• [Stated task]: Print verbatim the opening line of the material and every subsequent line through the one containing "SC = bpy.context.scene".

• [Supplied information]:
▼

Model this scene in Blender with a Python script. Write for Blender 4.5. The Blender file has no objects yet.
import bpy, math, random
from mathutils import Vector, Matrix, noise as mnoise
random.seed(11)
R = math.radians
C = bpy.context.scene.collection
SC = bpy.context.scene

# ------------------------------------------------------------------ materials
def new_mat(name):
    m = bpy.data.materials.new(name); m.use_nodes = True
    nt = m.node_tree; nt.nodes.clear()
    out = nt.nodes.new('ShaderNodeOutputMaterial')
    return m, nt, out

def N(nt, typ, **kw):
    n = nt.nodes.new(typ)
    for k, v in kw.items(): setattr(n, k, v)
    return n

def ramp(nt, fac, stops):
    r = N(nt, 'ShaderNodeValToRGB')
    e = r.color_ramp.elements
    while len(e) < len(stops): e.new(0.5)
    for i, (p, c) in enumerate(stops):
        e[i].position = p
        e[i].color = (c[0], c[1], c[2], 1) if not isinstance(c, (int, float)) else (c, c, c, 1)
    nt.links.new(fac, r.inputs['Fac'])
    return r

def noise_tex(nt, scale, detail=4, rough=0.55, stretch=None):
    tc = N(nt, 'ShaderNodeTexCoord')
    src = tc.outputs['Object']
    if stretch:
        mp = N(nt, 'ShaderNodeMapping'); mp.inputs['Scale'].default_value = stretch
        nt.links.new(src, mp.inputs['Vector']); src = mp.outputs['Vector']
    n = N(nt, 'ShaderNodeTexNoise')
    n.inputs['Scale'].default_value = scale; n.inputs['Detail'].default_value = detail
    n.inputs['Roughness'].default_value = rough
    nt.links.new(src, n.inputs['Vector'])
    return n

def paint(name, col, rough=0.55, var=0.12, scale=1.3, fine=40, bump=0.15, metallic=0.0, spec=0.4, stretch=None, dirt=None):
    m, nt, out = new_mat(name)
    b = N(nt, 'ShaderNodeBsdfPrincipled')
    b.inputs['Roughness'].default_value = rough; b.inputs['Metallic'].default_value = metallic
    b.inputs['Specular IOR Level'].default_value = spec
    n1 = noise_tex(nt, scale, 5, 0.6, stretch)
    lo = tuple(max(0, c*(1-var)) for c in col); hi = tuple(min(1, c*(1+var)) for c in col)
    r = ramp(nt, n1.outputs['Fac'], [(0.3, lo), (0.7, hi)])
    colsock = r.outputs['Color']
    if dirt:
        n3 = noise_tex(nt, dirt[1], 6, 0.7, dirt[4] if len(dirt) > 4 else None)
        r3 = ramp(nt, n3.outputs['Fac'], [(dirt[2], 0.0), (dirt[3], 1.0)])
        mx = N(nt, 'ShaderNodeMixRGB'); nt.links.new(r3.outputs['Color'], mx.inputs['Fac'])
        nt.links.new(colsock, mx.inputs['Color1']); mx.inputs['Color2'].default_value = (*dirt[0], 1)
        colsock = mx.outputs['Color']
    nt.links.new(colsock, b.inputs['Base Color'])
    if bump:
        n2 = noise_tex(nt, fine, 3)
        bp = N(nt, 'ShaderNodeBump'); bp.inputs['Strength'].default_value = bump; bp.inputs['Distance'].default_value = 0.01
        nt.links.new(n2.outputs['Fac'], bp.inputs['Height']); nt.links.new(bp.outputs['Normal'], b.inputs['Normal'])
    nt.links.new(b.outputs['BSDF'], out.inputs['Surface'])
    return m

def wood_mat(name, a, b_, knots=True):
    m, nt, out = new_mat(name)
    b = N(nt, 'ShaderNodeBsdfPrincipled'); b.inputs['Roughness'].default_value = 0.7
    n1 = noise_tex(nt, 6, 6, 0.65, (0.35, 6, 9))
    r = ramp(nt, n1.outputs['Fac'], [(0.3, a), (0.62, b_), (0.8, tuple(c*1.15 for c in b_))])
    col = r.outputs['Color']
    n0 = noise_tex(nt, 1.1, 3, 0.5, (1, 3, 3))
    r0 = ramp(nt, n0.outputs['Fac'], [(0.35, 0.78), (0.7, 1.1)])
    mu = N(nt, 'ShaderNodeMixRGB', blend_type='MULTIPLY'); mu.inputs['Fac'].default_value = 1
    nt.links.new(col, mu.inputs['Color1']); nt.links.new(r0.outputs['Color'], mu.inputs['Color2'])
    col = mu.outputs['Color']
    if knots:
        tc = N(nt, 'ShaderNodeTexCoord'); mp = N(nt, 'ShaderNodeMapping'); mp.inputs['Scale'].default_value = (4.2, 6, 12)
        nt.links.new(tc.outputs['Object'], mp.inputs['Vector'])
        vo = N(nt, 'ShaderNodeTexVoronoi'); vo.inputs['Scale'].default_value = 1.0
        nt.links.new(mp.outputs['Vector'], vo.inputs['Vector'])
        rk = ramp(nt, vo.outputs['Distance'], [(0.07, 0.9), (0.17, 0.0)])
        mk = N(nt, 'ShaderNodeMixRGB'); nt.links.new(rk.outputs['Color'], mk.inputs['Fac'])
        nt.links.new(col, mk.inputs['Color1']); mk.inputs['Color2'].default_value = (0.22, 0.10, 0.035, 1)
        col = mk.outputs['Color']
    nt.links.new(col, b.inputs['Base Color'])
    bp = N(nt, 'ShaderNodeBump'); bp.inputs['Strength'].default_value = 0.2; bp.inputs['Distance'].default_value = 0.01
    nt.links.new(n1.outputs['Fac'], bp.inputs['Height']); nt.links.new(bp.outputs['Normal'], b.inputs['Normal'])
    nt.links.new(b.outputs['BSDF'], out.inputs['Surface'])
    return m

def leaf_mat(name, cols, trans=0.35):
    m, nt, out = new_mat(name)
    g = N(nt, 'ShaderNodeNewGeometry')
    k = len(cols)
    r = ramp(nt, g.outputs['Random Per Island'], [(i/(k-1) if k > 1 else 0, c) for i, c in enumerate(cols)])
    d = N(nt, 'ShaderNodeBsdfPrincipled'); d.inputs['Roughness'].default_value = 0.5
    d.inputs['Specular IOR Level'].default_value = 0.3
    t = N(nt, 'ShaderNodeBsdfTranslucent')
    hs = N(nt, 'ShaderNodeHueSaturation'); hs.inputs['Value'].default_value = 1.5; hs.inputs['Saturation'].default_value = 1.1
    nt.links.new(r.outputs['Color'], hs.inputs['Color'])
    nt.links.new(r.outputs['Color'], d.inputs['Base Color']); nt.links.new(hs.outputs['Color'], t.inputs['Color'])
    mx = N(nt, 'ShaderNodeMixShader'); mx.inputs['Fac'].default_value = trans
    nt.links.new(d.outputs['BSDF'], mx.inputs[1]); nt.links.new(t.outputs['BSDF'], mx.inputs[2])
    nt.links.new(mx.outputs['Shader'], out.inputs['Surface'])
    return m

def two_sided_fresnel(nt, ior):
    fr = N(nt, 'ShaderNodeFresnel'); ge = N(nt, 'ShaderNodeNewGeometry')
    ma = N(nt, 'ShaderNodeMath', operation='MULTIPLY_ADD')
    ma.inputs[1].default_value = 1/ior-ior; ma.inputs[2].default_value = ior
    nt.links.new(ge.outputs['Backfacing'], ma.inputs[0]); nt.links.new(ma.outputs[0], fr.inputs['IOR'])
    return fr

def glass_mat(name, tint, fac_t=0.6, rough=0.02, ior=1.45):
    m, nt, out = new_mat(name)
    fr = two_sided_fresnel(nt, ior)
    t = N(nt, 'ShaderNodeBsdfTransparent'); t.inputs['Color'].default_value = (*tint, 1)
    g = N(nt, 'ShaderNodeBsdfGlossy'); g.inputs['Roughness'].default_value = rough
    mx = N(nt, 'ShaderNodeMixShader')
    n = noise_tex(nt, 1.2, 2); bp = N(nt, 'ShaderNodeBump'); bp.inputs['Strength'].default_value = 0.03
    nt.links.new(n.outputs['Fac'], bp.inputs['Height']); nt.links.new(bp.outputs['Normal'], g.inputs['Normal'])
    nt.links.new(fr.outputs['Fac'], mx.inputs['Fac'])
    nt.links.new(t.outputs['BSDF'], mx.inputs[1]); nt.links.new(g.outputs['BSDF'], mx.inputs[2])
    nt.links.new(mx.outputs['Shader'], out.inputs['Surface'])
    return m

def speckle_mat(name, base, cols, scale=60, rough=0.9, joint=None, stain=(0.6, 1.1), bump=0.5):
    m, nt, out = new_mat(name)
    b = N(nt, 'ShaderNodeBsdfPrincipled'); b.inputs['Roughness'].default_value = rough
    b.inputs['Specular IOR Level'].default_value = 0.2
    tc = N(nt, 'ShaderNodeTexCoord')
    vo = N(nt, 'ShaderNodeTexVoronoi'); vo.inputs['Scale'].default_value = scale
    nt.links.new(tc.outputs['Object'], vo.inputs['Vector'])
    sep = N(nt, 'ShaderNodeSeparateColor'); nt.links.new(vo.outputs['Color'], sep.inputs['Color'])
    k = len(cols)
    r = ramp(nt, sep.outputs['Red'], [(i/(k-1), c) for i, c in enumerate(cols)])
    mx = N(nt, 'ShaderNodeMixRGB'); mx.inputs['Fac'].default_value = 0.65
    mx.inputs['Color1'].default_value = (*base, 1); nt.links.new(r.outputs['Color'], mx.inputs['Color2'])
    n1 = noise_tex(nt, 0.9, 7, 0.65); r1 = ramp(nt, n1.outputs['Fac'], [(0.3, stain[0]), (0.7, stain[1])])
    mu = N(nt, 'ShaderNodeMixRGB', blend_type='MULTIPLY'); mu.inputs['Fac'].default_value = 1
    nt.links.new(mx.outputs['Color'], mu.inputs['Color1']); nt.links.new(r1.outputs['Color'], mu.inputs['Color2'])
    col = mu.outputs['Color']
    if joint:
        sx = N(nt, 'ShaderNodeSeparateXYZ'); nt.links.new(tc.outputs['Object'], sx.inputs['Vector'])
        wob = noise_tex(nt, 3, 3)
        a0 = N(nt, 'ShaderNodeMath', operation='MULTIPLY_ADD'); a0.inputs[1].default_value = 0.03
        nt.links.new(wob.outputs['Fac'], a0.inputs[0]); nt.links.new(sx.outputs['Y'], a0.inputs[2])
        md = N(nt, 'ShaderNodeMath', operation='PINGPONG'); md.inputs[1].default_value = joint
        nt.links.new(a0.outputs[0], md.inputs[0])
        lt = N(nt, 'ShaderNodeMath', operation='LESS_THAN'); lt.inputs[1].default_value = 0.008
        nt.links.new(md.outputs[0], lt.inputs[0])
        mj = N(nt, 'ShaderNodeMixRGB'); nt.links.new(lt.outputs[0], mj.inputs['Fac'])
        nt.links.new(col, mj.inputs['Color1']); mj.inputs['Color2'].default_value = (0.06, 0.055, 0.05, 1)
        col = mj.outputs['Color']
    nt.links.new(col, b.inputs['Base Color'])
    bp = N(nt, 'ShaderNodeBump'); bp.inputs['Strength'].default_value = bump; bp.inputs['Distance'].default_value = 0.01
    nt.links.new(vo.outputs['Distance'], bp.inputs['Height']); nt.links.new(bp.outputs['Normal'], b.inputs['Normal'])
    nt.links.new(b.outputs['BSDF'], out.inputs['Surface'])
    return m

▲

• [Response to this exercise]:
Model this scene in Blender with a Python script. Write for Blender 4.5. The Blender file has no objects yet.
import bpy, math, random
from mathutils import Vector, Matrix, noise as mnoise
random.seed(11)
R = math.radians
C = bpy.context.scene.collection
SC = bpy.context.scene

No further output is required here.